After the Record Rewrite of Negative Premium, What Risk Signals Should Investors Focus On?

From about 30 days of the "1011 crash," 40 days at the beginning of 2026, to the current continuous negative record lasting 60 days since May 19, the Coinbase Bitcoin premium index has repeatedly pointed to the same issue at critical moments: the U.S. market represented by Coinbase is seeing a cyclical weakening of buying power relative to other global exchanges. The latest reading is only -0.0908%, indicating that the discount magnitude is not extreme. However, while rewriting the longest continuous record, it still has not returned to positive premium, and signals of marginal weakness in U.S. demand still exist. For investors, the risk does not lie in the three words "negative premium," but rather in the possibility that if the premium index continues to linger in the negative range for an extended period, with deeper discount magnitudes alongside an expansion of prices and volumes on other global platforms, it may indicate a further shift of capital and price discovery towards offshore markets.

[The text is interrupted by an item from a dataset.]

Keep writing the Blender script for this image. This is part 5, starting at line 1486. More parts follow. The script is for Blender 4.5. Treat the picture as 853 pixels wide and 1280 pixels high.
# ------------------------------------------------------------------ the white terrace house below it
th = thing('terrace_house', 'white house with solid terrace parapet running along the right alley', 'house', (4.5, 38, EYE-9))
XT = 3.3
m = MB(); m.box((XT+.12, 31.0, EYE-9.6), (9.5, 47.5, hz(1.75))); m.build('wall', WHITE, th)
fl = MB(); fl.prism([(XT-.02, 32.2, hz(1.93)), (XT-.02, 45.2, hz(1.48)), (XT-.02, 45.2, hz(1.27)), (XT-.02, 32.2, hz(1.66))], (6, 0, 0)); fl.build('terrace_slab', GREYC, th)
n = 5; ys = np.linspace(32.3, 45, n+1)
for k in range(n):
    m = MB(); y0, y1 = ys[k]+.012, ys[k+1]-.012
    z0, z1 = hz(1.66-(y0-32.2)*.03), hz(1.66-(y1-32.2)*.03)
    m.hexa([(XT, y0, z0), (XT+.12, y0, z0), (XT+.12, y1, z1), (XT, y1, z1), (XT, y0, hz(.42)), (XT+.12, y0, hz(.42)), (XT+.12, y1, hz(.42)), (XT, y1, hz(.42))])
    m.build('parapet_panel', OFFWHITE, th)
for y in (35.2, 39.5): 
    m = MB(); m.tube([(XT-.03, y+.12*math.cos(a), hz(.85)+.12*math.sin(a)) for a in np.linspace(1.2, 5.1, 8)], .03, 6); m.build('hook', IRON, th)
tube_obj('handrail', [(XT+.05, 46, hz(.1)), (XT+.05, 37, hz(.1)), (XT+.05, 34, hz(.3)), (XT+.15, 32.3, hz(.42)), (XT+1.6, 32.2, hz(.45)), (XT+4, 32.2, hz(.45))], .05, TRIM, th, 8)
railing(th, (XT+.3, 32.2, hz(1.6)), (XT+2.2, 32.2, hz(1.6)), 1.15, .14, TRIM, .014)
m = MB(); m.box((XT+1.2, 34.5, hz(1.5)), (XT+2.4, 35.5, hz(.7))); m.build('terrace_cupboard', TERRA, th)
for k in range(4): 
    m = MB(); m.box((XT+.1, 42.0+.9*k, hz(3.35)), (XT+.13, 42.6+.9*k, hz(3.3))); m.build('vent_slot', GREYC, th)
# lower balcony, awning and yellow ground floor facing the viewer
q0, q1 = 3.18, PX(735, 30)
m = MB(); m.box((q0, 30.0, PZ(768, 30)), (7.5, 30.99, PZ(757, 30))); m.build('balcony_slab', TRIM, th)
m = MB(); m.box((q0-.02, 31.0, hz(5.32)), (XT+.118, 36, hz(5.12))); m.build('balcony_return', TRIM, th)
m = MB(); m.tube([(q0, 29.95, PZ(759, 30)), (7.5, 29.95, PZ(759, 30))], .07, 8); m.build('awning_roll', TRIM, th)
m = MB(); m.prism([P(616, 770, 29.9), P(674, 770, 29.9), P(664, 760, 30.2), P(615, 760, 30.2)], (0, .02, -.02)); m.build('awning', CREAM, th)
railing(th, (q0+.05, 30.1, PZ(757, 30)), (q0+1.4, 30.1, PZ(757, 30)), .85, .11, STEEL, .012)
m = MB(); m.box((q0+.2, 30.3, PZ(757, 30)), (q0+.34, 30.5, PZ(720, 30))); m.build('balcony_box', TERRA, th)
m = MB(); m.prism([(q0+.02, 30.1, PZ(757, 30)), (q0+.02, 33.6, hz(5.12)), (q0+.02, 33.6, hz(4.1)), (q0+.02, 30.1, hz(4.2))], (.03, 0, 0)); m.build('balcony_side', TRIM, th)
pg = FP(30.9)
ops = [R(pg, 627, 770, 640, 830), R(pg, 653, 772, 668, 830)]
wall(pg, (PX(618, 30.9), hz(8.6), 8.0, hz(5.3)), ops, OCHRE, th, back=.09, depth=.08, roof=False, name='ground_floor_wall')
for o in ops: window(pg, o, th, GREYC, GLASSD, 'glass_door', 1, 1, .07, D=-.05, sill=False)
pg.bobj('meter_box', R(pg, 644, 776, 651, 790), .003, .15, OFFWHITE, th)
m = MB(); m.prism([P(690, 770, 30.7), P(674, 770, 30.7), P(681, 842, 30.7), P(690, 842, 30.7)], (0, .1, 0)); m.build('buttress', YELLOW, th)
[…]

It is worth emphasizing that this 60-day negative premium phase lacks specific price pathway data (highs, lows, volatility) and also lacks key information such as premium indices from other exchanges and capital flows for ETFs and GBTC. The current analysis cannot deduce whether U.S. funds are orderly exiting, passively waiting, or being disturbed by short-term emotions. Therefore, any conclusions drawn from a single premium indicator carry inherent risks of bias. In the face of incomplete information, a more reasonable approach is to view the Coinbase premium index as a reference scale for "relative strength of U.S. demand compared to the global market," in conjunction with upcoming data on cross-exchange price differences, transaction volume structures, and macroenvironmental changes, focusing on whether the duration and magnitude of negative premiums continue to break records and whether they amplify or converge alongside global liquidity and price fluctuations. This will construct a foundational observational framework for market risks and changes in capital focus in the next phase.